Doina Maria Hordovan was born in 1934 in Sibiu. She studied at the “Ion Andreescu” Institute of Fine Arts in Cluj-Napoca between 1952 and 1958. She made her debut in Cluj in 1960. In the field of decorative and applied arts, she created decorative panels and reliefs—wood and plaster on black stoneware backgrounds—at the Student Cultural Center and the Telephone Palace in Cluj in 1970.

Ana Lupaș is a well-known decorative artist. She was born in 1940 in Cluj-Napoca and studied at the “Ion Andreescu” Institute of Fine Arts in Cluj-Napoca. She made her debut in 1965 in the same city. Early on, the artist was appreciated by art critics as an inventive spirit who transcended the artistic conventions of tapestry. Through her works, Ana Lupaș reinterprets the archaic foundations of folk textile art, which she translates into inspired fabulist compositions based on these primary models. Her concern with the archaic foundation is the subject of original interpretations, forming a contemporary metadiscourse of modernist extraction.

Ion Minoiu is a painter and decorative artist, born in 1931 in Moreni, Dâmbovița County. He graduated from the “Nicolae Grigorescu” Institute of Fine Arts in Bucharest in 1955. He works in painting and especially ceramics, a field in which he has had an extensive and diverse activity: mural panels, tiles, clocks, figurines, timepieces, tubular fretworks, and decorative plaques.
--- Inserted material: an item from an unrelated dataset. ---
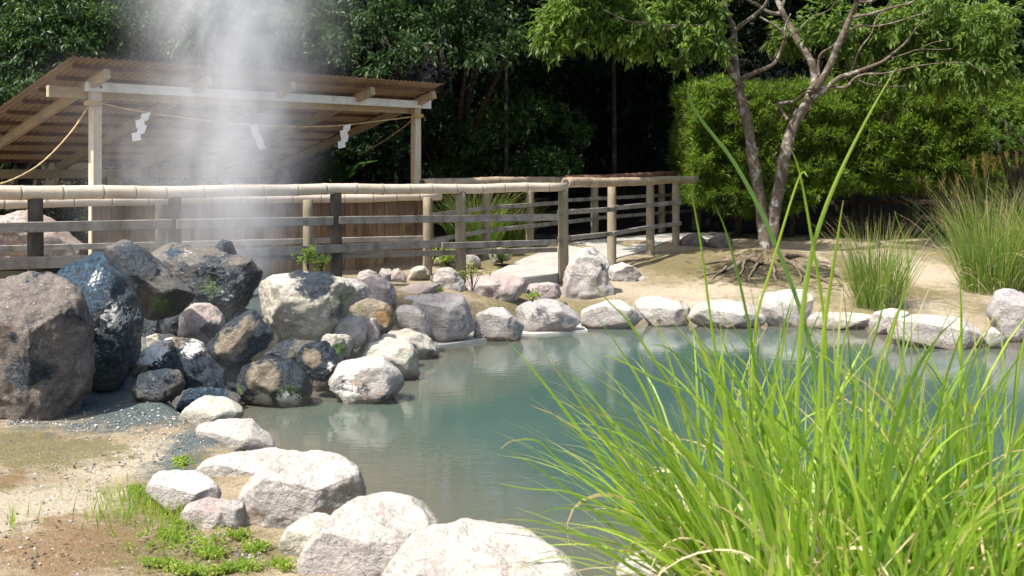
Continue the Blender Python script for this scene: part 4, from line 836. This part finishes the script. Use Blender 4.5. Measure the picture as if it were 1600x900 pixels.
# sunlit outer sprays of the trees behind: broad-leaved branches hanging into the light
def spraytree(name, ells, n, L, W, mat, label, cat, base, group=None, dr=.6, per=9, trunk=True, tl=.2):
    c = P(*base); gz = float(ground_z(c.x, c.y)); root = empty(name, (c.x, c.y, gz), label, cat, group); E = []
    for e_ in px_ell(ells):
        for k in range(6):
            u = unit(rg.normal(size=3))*rg.uniform(.3, .95); f = rg.uniform(.25, .5); E.append((e_[0]+u[0]*e_[3], e_[1]+u[1]*e_[4], e_[2]+u[2]*e_[5], e_[3]*f, e_[4]*f, e_[5]*f))
    C, O = blob_points(E, n, rg, .2); V, Fc = sprays(C, O, per, tl, L, W, rg, droop=dr); mk('crown' if cat == 'tree' else 'foliage', V, Fc, mat, root, smooth=False)
    if trunk:
        cc = px_ell(ells); m = MB()
        for q in cc[:8]: m.tube(catmull([(c.x, c.y, gz-.1), (c.x*.8+q[0]*.2, c.y, gz*.6+q[2]*.4), (q[0], q[1]+.1, q[2])], 4), [.10-.08*k/8 for k in range(9)], 7, wob=.2)
        m.build('trunk', M_barkd, root, smooth=True)
    return root
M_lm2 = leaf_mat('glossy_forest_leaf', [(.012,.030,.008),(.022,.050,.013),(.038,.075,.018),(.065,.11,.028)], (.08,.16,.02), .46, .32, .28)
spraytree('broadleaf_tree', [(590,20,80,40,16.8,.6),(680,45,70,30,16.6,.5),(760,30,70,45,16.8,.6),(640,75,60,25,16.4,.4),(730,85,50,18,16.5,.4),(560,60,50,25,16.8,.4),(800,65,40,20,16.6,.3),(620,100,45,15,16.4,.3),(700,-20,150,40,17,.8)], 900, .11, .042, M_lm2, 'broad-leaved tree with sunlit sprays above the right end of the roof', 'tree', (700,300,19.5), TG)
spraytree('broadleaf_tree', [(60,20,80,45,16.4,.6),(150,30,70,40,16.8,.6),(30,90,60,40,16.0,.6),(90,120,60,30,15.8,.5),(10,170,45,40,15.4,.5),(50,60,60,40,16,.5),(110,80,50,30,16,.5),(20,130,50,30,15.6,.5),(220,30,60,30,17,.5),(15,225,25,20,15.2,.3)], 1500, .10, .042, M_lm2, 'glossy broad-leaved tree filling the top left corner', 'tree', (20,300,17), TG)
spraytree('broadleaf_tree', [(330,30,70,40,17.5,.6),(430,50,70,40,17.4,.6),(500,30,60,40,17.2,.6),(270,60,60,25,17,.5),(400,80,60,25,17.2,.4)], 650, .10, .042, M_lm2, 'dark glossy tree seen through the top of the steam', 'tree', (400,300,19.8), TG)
spraytree('evergreen_shrub', [(740,230,50,40,19,.7),(800,190,60,45,19.3,.7),(860,240,50,40,19.2,.7),(790,260,70,25,19,.6),(700,265,40,25,18.6,.5),(900,200,35,40,19.5,.5),(840,160,50,30,19.5,.5)], 1300, .075, .036, M_lm2, 'leafy dark shrub facing the path left of the deep shade', 'shrub', (800,330,19.5), None, .3, trunk=False, tl=.12)
spraytree('evergreen_shrub', [(60,320,70,30,15.6,.4),(150,310,80,35,16.2,.4),(260,300,80,35,17,.4),(370,300,80,35,17.6,.4),(470,300,70,35,17.9,.4),(90,350,60,30,15.6,.3)], 1300, .10, .045, M_leafdark, 'added dark undergrowth standing in for shade beneath the back of the shelter roof', 'shrub', (250,330,17.2), None, .3, trunk=False, tl=.12)  # dark leaves added to fill a gap that is only shade
spraytree('evergreen_shrub', [(600,200,40,35,17.6,.5),(570,230,40,25,17.4,.5),(620,240,30,25,17.6,.5),(690,180,35,40,18.2,.5)], 450, .08, .036, M_leafdark, 'dim shrub between the shelter and its right post', 'shrub', (600,330,17.8), None, .3, trunk=False, tl=.12)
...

A keen sense of rhythm, appropriately applied to the chosen materials, places these domestic utility objects in the realm of imagination—at times baroque—marked by undeniable expressiveness.
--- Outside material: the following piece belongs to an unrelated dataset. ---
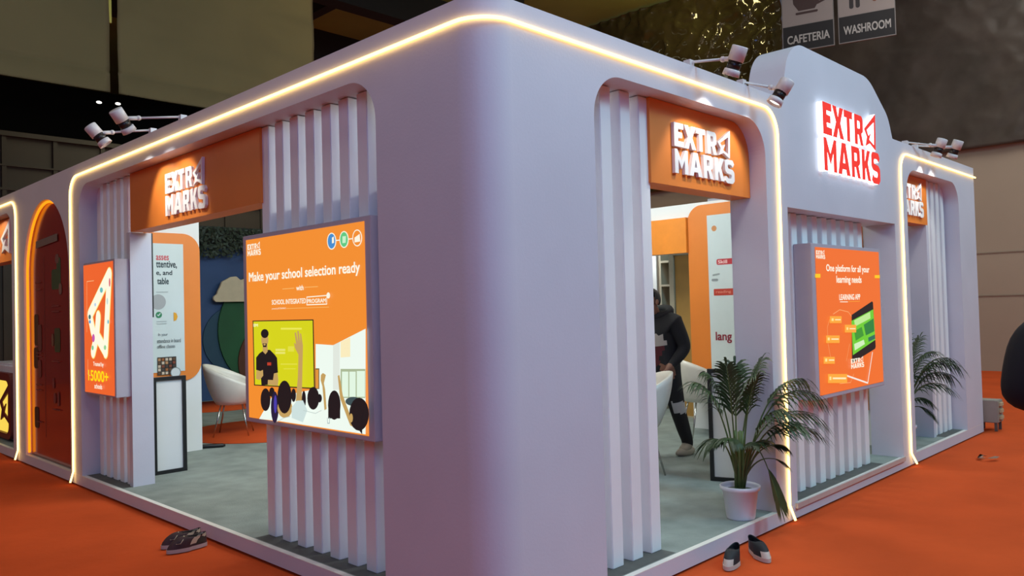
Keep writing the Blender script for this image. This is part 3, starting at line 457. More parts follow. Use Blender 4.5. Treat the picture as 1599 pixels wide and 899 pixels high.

Horea Sârbu graduated from the “Ion Andreescu” Institute of Fine Arts in Cluj-Napoca, specializing in ceramics, in 1980. Between 1981 and 1989, he participated in regional exhibitions of graphic and decorative art in Cluj-Napoca, as well as in youth biennials in Cluj-Napoca, Sibiu, Alba Iulia, and Bucharest (1990), and in Atelier '35 exhibitions (Baia Mare). He was awarded the Prize for Decorative Art in Toronto (1990) and an "Honorary Diploma" in Sopot (1991).

The patrimonial collection of decorative art reflects the concerns of some of the most valuable modern and contemporary artists, whose impact on the development of contemporary art is decisive.